Un enjeu démocratique
Rappeler ces faits ne revient pas à minimiser la responsabilité première du pouvoir russe dans le calvaire infligé au peuple ukrainien, mais vise à répondre aux risques d’une lecture « borgne » du conflit, qui conduirait à négliger des conditions cruciales de sa résolution sur le long terme. Car si la première d’entre elles, la condamnation sans appel du viol de la souveraineté des États, est réalisée, d’autres comme la promotion du désarmement global, du multilatéralisme et de l’indépendance stratégique européenne le sont moins que jamais. La dénonciation d’une alliance transatlantique conçue comme un instrument de puissance plutôt que de défense doit dès lors rester centrale dans tout argumentaire pour la paix. En particulier dans le contexte actuel de forte perméabilité aux discours va-t-en-guerre qui pourraient, s’ils étaient entendus, se révéler collectivement suicidaires.

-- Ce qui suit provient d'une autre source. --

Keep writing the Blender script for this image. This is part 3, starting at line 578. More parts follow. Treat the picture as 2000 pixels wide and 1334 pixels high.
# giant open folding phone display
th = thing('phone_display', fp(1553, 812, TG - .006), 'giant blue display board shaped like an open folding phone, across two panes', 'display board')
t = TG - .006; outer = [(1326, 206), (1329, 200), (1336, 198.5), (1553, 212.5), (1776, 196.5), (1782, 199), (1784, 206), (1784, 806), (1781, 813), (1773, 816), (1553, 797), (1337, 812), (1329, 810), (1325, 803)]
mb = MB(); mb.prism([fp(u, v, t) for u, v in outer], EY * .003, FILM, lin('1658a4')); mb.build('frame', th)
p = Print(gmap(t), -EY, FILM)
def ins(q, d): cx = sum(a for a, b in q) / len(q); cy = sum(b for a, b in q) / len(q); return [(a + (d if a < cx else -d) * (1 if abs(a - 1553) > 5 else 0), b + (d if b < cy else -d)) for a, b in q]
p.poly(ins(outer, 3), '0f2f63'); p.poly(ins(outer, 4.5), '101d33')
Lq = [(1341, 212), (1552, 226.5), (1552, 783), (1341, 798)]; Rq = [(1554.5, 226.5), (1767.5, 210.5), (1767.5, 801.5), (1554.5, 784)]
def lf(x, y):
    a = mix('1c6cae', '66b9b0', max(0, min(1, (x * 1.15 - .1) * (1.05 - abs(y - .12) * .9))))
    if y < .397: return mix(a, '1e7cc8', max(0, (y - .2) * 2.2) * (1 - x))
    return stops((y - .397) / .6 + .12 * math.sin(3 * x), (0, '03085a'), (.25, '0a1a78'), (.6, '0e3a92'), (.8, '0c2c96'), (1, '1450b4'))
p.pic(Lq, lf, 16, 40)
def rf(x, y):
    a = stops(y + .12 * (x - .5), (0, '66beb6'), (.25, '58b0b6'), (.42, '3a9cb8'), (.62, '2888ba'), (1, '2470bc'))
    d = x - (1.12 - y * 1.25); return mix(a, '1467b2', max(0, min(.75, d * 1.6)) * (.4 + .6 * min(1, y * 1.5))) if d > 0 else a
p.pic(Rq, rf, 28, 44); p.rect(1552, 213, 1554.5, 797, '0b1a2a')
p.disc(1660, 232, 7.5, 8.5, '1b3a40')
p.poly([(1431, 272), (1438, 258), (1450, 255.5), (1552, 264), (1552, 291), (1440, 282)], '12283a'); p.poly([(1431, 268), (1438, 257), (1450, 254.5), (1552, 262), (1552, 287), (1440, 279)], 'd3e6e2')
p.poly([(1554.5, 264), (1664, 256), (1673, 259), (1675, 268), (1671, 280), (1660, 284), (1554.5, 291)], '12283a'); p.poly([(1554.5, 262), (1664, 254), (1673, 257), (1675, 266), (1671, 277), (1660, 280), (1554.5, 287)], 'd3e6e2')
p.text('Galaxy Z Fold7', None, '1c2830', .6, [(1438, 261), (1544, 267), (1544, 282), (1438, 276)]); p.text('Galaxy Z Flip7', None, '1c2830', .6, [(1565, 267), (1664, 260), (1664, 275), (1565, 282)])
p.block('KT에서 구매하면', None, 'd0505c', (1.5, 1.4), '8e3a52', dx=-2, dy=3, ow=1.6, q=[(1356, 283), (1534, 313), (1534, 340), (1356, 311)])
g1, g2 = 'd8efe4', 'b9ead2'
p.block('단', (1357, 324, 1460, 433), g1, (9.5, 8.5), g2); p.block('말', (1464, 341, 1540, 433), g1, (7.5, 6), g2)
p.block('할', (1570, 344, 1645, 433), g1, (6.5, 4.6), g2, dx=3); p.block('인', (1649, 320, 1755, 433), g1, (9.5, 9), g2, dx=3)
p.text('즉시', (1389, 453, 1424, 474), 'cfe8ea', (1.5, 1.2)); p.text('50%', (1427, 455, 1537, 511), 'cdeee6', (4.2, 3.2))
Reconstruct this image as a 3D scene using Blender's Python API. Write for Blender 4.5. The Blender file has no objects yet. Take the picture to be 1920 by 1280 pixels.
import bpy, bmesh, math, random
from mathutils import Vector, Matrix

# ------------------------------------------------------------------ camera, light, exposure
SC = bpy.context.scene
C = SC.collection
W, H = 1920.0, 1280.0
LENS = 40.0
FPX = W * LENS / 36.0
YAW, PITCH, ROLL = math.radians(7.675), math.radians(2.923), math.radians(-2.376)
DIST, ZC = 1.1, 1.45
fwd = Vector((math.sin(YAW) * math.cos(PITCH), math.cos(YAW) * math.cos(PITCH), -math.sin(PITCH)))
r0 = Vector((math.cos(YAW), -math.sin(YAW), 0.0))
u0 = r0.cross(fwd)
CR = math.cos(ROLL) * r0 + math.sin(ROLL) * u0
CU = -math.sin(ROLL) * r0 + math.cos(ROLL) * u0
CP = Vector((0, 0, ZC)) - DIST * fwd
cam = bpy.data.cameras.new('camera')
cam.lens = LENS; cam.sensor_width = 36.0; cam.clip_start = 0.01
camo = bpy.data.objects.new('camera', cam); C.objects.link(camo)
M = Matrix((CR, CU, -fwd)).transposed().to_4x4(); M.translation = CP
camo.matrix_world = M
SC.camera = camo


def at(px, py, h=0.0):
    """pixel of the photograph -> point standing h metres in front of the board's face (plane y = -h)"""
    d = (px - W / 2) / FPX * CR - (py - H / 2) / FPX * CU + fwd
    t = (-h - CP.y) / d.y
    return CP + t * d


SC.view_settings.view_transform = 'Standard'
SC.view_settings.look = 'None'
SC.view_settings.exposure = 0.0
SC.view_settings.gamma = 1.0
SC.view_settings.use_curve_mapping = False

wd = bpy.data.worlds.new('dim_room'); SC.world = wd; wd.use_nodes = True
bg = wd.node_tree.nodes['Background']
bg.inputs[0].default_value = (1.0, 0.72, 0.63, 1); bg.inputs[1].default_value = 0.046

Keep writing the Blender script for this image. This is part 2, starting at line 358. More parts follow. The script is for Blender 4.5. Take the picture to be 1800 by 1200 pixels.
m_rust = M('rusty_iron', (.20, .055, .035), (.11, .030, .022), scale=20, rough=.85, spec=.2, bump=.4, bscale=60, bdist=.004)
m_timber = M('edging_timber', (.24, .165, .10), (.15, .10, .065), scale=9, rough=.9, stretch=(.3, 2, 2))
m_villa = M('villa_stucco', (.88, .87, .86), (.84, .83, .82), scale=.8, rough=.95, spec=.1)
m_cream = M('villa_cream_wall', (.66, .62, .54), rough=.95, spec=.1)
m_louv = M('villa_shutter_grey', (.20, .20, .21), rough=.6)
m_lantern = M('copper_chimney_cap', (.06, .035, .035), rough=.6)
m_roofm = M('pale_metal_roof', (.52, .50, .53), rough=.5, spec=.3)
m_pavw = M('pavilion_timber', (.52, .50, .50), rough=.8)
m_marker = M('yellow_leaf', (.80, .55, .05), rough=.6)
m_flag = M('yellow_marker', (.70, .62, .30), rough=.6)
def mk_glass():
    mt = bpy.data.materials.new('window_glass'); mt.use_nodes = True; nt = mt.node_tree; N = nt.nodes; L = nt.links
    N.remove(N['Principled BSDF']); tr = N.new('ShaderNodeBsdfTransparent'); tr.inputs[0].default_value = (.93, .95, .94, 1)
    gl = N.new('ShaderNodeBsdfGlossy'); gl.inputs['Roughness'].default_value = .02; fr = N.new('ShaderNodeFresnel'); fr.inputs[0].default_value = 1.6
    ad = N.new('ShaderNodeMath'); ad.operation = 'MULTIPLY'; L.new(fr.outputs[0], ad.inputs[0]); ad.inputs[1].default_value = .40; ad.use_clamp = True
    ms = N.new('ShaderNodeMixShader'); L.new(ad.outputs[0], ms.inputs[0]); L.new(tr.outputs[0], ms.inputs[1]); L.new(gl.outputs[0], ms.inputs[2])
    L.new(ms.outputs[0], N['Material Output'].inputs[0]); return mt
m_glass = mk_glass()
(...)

Le risque de marginalisation du mouvement pour la paix devrait concerner l’ensemble des citoyens. Ceux-ci ont en effet toutes les raisons d’exiger que notre action sur la scène mondiale, mais aussi les hausses prévisibles des budgets militaires qui se feront inévitablement aux dépens d’autres choix de société, fassent l’objet d’un débat démocratique. Et donc de s’inquiéter que l’on sacrifie virtuellement le « canari dans la mine » sur l’autel de l’union sacrée du moment.